### Data excerpt
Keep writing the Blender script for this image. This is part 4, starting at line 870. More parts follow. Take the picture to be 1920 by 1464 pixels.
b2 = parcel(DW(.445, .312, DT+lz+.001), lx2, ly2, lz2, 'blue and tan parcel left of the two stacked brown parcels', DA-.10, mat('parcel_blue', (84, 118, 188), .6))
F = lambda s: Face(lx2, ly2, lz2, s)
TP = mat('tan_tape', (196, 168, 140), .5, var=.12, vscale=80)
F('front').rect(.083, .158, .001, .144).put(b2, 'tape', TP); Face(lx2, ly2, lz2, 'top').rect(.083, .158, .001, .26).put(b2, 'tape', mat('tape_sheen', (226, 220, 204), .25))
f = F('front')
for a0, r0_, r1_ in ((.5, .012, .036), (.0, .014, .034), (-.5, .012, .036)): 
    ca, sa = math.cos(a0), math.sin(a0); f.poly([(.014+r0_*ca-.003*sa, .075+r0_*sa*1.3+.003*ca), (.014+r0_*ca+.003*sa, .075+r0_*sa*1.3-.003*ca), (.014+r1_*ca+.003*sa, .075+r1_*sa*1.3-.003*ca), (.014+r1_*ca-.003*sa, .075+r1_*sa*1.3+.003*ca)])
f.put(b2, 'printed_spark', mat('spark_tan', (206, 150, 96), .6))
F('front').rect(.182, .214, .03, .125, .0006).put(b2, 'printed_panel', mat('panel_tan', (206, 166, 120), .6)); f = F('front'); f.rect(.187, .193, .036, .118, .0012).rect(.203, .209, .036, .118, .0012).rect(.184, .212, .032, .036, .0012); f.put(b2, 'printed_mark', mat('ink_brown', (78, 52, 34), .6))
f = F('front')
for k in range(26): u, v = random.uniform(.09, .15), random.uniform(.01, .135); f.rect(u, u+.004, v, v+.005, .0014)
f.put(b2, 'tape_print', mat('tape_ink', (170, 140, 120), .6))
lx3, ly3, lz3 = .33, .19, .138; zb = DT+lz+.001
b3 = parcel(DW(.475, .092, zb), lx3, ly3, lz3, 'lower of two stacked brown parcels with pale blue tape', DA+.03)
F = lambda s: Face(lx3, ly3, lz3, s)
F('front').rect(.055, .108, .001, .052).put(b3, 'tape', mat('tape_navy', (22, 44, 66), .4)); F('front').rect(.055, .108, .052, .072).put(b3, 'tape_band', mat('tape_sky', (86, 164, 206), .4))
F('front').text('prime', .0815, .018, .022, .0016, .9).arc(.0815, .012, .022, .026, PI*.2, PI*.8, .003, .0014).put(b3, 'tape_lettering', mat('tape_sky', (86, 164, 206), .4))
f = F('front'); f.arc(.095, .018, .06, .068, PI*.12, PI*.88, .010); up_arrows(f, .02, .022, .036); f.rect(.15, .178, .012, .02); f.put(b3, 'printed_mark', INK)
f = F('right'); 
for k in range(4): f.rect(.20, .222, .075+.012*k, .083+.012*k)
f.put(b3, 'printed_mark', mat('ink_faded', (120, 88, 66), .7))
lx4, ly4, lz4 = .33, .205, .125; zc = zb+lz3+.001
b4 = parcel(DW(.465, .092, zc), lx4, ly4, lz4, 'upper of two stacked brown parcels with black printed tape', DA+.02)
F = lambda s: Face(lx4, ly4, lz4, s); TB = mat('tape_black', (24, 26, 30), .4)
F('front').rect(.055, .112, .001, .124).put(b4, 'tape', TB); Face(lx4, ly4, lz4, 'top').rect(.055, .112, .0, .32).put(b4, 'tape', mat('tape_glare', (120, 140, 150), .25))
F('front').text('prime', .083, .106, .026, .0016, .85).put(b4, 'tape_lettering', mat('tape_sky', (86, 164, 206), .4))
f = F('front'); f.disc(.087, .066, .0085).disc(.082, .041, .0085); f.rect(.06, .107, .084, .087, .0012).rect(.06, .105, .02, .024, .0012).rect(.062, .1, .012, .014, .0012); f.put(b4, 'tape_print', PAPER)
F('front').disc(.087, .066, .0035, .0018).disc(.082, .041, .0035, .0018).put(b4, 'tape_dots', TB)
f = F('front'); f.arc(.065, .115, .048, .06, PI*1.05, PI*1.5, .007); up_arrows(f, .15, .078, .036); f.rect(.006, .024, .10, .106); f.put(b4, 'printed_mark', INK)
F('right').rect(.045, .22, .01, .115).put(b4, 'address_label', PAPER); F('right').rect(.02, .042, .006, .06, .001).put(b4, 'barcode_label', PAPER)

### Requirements
Retype the material above, line by line, exactly.

### Output for this exercise
Keep writing the Blender script for this image. This is part 4, starting at line 870. More parts follow. Take the picture to be 1920 by 1464 pixels.
b2 = parcel(DW(.445, .312, DT+lz+.001), lx2, ly2, lz2, 'blue and tan parcel left of the two stacked brown parcels', DA-.10, mat('parcel_blue', (84, 118, 188), .6))
F = lambda s: Face(lx2, ly2, lz2, s)
TP = mat('tan_tape', (196, 168, 140), .5, var=.12, vscale=80)
F('front').rect(.083, .158, .001, .144).put(b2, 'tape', TP); Face(lx2, ly2, lz2, 'top').rect(.083, .158, .001, .26).put(b2, 'tape', mat('tape_sheen', (226, 220, 204), .25))
f = F('front')
for a0, r0_, r1_ in ((.5, .012, .036), (.0, .014, .034), (-.5, .012, .036)): 
    ca, sa = math.cos(a0), math.sin(a0); f.poly([(.014+r0_*ca-.003*sa, .075+r0_*sa*1.3+.003*ca), (.014+r0_*ca+.003*sa, .075+r0_*sa*1.3-.003*ca), (.014+r1_*ca+.003*sa, .075+r1_*sa*1.3-.003*ca), (.014+r1_*ca-.003*sa, .075+r1_*sa*1.3+.003*ca)])
f.put(b2, 'printed_spark', mat('spark_tan', (206, 150, 96), .6))
F('front').rect(.182, .214, .03, .125, .0006).put(b2, 'printed_panel', mat('panel_tan', (206, 166, 120), .6)); f = F('front'); f.rect(.187, .193, .036, .118, .0012).rect(.203, .209, .036, .118, .0012).rect(.184, .212, .032, .036, .0012); f.put(b2, 'printed_mark', mat('ink_brown', (78, 52, 34), .6))
f = F('front')
for k in range(26): u, v = random.uniform(.09, .15), random.uniform(.01, .135); f.rect(u, u+.004, v, v+.005, .0014)
f.put(b2, 'tape_print', mat('tape_ink', (170, 140, 120), .6))
lx3, ly3, lz3 = .33, .19, .138; zb = DT+lz+.001
b3 = parcel(DW(.475, .092, zb), lx3, ly3, lz3, 'lower of two stacked brown parcels with pale blue tape', DA+.03)
F = lambda s: Face(lx3, ly3, lz3, s)
F('front').rect(.055, .108, .001, .052).put(b3, 'tape', mat('tape_navy', (22, 44, 66), .4)); F('front').rect(.055, .108, .052, .072).put(b3, 'tape_band', mat('tape_sky', (86, 164, 206), .4))
F('front').text('prime', .0815, .018, .022, .0016, .9).arc(.0815, .012, .022, .026, PI*.2, PI*.8, .003, .0014).put(b3, 'tape_lettering', mat('tape_sky', (86, 164, 206), .4))
f = F('front'); f.arc(.095, .018, .06, .068, PI*.12, PI*.88, .010); up_arrows(f, .02, .022, .036); f.rect(.15, .178, .012, .02); f.put(b3, 'printed_mark', INK)
f = F('right'); 
for k in range(4): f.rect(.20, .222, .075+.012*k, .083+.012*k)
f.put(b3, 'printed_mark', mat('ink_faded', (120, 88, 66), .7))
lx4, ly4, lz4 = .33, .205, .125; zc = zb+lz3+.001
b4 = parcel(DW(.465, .092, zc), lx4, ly4, lz4, 'upper of two stacked brown parcels with black printed tape', DA+.02)
F = lambda s: Face(lx4, ly4, lz4, s); TB = mat('tape_black', (24, 26, 30), .4)
F('front').rect(.055, .112, .001, .124).put(b4, 'tape', TB); Face(lx4, ly4, lz4, 'top').rect(.055, .112, .0, .32).put(b4, 'tape', mat('tape_glare', (120, 140, 150), .25))
F('front').text('prime', .083, .106, .026, .0016, .85).put(b4, 'tape_lettering', mat('tape_sky', (86, 164, 206), .4))
f = F('front'); f.disc(.087, .066, .0085).disc(.082, .041, .0085); f.rect(.06, .107, .084, .087, .0012).rect(.06, .105, .02, .024, .0012).rect(.062, .1, .012, .014, .0012); f.put(b4, 'tape_print', PAPER)
F('front').disc(.087, .066, .0035, .0018).disc(.082, .041, .0035, .0018).put(b4, 'tape_dots', TB)
f = F('front'); f.arc(.065, .115, .048, .06, PI*1.05, PI*1.5, .007); up_arrows(f, .15, .078, .036); f.rect(.006, .024, .10, .106); f.put(b4, 'printed_mark', INK)
F('right').rect(.045, .22, .01, .115).put(b4, 'address_label', PAPER); F('right').rect(.02, .042, .006, .06, .001).put(b4, 'barcode_label', PAPER)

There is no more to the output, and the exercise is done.